▶ _The request_
Restate, word for word, every line of the data.

▶ _Dataset extract_

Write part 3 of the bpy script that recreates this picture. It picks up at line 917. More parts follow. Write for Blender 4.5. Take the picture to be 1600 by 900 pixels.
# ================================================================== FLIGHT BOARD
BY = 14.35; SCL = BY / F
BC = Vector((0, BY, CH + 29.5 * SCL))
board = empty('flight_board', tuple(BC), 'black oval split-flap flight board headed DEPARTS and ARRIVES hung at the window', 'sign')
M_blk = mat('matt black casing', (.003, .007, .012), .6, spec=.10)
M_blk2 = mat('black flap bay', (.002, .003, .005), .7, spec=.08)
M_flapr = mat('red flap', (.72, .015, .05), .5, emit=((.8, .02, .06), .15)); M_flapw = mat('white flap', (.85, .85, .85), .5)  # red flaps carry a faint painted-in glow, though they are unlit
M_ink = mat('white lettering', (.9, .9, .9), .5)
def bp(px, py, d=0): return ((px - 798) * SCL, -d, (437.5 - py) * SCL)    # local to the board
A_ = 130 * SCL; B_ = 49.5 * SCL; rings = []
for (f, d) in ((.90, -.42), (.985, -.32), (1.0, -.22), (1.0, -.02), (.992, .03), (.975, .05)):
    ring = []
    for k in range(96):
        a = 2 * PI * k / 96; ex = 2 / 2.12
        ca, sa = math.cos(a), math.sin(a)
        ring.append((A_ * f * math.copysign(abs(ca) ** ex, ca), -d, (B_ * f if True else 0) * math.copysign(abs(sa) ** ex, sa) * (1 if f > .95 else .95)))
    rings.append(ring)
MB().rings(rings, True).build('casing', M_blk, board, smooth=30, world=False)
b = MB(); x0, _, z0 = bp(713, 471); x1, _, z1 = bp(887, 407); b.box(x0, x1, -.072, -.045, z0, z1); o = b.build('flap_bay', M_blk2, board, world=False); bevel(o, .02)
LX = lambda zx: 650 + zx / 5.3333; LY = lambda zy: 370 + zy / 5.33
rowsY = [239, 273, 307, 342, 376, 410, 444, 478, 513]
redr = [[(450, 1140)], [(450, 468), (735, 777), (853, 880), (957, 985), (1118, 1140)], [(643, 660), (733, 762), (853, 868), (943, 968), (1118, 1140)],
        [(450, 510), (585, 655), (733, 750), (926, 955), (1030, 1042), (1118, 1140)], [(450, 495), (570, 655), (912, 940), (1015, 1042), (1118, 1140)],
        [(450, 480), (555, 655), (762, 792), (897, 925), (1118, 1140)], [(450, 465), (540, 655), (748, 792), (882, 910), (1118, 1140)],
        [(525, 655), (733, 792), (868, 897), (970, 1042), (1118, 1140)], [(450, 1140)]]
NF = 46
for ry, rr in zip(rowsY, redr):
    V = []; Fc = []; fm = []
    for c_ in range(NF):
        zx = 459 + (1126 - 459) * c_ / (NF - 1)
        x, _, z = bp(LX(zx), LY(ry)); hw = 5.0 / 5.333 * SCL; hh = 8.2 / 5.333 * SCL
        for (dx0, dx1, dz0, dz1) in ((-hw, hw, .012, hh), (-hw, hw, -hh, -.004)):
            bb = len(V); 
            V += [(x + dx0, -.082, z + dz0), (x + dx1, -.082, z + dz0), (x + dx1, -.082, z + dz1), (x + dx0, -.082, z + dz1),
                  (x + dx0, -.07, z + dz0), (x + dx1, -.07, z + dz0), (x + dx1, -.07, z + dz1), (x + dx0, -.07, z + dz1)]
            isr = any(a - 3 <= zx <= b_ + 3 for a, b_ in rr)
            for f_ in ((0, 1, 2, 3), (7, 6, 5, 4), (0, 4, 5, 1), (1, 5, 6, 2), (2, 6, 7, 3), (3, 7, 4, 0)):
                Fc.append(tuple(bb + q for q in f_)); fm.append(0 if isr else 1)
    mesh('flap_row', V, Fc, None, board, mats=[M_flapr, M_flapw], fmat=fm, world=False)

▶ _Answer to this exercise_
Write part 3 of the bpy script that recreates this picture. It picks up at line 917. More parts follow. Write for Blender 4.5. Take the picture to be 1600 by 900 pixels.
# ================================================================== FLIGHT BOARD
BY = 14.35; SCL = BY / F
BC = Vector((0, BY, CH + 29.5 * SCL))
board = empty('flight_board', tuple(BC), 'black oval split-flap flight board headed DEPARTS and ARRIVES hung at the window', 'sign')
M_blk = mat('matt black casing', (.003, .007, .012), .6, spec=.10)
M_blk2 = mat('black flap bay', (.002, .003, .005), .7, spec=.08)
M_flapr = mat('red flap', (.72, .015, .05), .5, emit=((.8, .02, .06), .15)); M_flapw = mat('white flap', (.85, .85, .85), .5)  # red flaps carry a faint painted-in glow, though they are unlit
M_ink = mat('white lettering', (.9, .9, .9), .5)
def bp(px, py, d=0): return ((px - 798) * SCL, -d, (437.5 - py) * SCL)    # local to the board
A_ = 130 * SCL; B_ = 49.5 * SCL; rings = []
for (f, d) in ((.90, -.42), (.985, -.32), (1.0, -.22), (1.0, -.02), (.992, .03), (.975, .05)):
    ring = []
    for k in range(96):
        a = 2 * PI * k / 96; ex = 2 / 2.12
        ca, sa = math.cos(a), math.sin(a)
        ring.append((A_ * f * math.copysign(abs(ca) ** ex, ca), -d, (B_ * f if True else 0) * math.copysign(abs(sa) ** ex, sa) * (1 if f > .95 else .95)))
    rings.append(ring)
MB().rings(rings, True).build('casing', M_blk, board, smooth=30, world=False)
b = MB(); x0, _, z0 = bp(713, 471); x1, _, z1 = bp(887, 407); b.box(x0, x1, -.072, -.045, z0, z1); o = b.build('flap_bay', M_blk2, board, world=False); bevel(o, .02)
LX = lambda zx: 650 + zx / 5.3333; LY = lambda zy: 370 + zy / 5.33
rowsY = [239, 273, 307, 342, 376, 410, 444, 478, 513]
redr = [[(450, 1140)], [(450, 468), (735, 777), (853, 880), (957, 985), (1118, 1140)], [(643, 660), (733, 762), (853, 868), (943, 968), (1118, 1140)],
        [(450, 510), (585, 655), (733, 750), (926, 955), (1030, 1042), (1118, 1140)], [(450, 495), (570, 655), (912, 940), (1015, 1042), (1118, 1140)],
        [(450, 480), (555, 655), (762, 792), (897, 925), (1118, 1140)], [(450, 465), (540, 655), (748, 792), (882, 910), (1118, 1140)],
        [(525, 655), (733, 792), (868, 897), (970, 1042), (1118, 1140)], [(450, 1140)]]
NF = 46
for ry, rr in zip(rowsY, redr):
    V = []; Fc = []; fm = []
    for c_ in range(NF):
        zx = 459 + (1126 - 459) * c_ / (NF - 1)
        x, _, z = bp(LX(zx), LY(ry)); hw = 5.0 / 5.333 * SCL; hh = 8.2 / 5.333 * SCL
        for (dx0, dx1, dz0, dz1) in ((-hw, hw, .012, hh), (-hw, hw, -hh, -.004)):
            bb = len(V); 
            V += [(x + dx0, -.082, z + dz0), (x + dx1, -.082, z + dz0), (x + dx1, -.082, z + dz1), (x + dx0, -.082, z + dz1),
                  (x + dx0, -.07, z + dz0), (x + dx1, -.07, z + dz0), (x + dx1, -.07, z + dz1), (x + dx0, -.07, z + dz1)]
            isr = any(a - 3 <= zx <= b_ + 3 for a, b_ in rr)
            for f_ in ((0, 1, 2, 3), (7, 6, 5, 4), (0, 4, 5, 1), (1, 5, 6, 2), (2, 6, 7, 3), (3, 7, 4, 0)):
                Fc.append(tuple(bb + q for q in f_)); fm.append(0 if isr else 1)
    mesh('flap_row', V, Fc, None, board, mats=[M_flapr, M_flapw], fmat=fm, world=False)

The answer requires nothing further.